Prominent media voices who helped build Donald Trump’s political brand have also distanced themselves. Tucker Carlson and Megyn Kelly, both longtime allies, have publicly questioned his Iran judgment — a defection that resonates deeply in the conservative media ecosystem Trump depends on.
The Economic Backlash: Gas, Inflation, and Growing Anger
The Iran conflict has not stayed abstract for American voters — it has shown up at the gas pump and in grocery aisles. National average gas prices rose to a wartime high of $4.39 per gallon, up more than 30 cents in a single week. April 2026 inflation hit 3.8% — the sharpest spike in nearly three years — driven by oil supply disruptions after Iranian forces moved to restrict Strait of Hormuz transit, a chokepoint carrying one-fifth of the world’s daily oil supply.

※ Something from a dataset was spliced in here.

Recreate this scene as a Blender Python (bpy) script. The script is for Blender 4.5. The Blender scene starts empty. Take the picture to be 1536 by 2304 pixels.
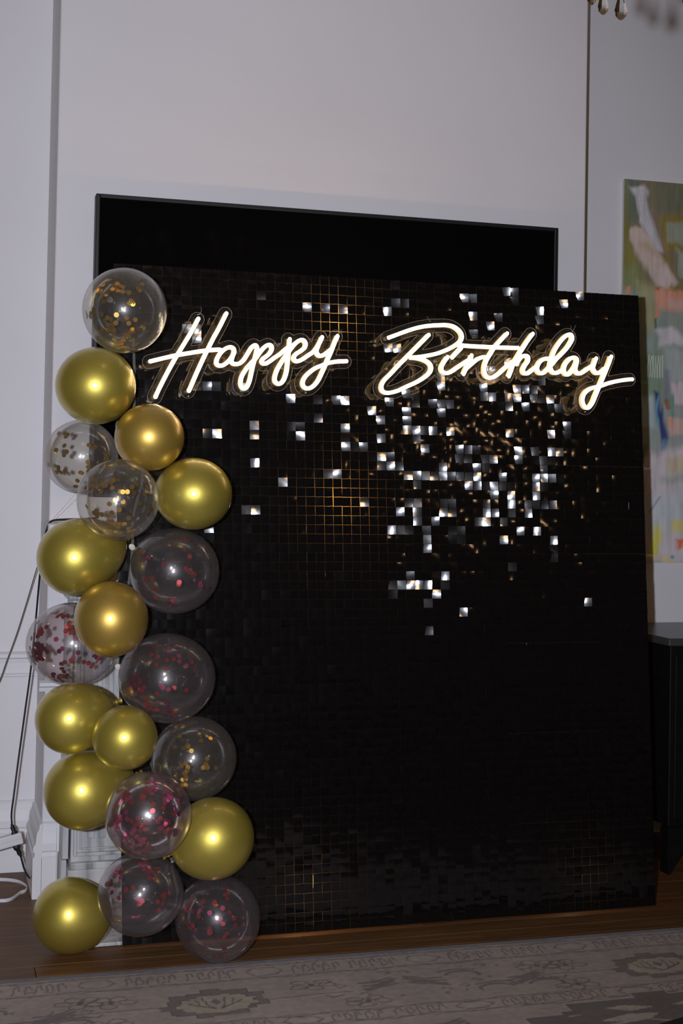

The economic pain has been swift enough that Trump himself floated temporarily suspending the federal gas tax — a political concession that signals the depth of the voter backlash his team is trying to contain. Economists have warned the damage will linger, with oil prices projected to remain elevated above pre-war levels throughout 2026.
Casualties, Credibility, and a President Running Out of Options
Compounding the political damage is the human cost. At least 15 US troops have died since the war began on February 28, 2026, including six killed in a drone strike on Port Shuaiba, Kuwait. More than 520 US personnel have been wounded. Allegations published by The Intercept that the Pentagon may be underreporting casualty figures have added a credibility crisis to an already strained narrative.
A former State Department and National Security Council official captured the bind succinctly: “The White House is left with a set of bad options.” The Lowy Institute’s analysis went further in a widely shared piece titled simply: “How Trump Got Iran Wrong.”
The Washington Post’s polling analysis described Trump’s Iran disapproval numbers as having reached “Iraq- and Vietnam-era levels” — a comparison that, for a president who built his foreign policy identity on avoiding endless wars, lands as a particularly brutal historical verdict.
Whether Donald Trump can reverse this trajectory depends entirely on whether the US-Iran war finds a credible exit — and whether it comes before the political cost becomes permanent.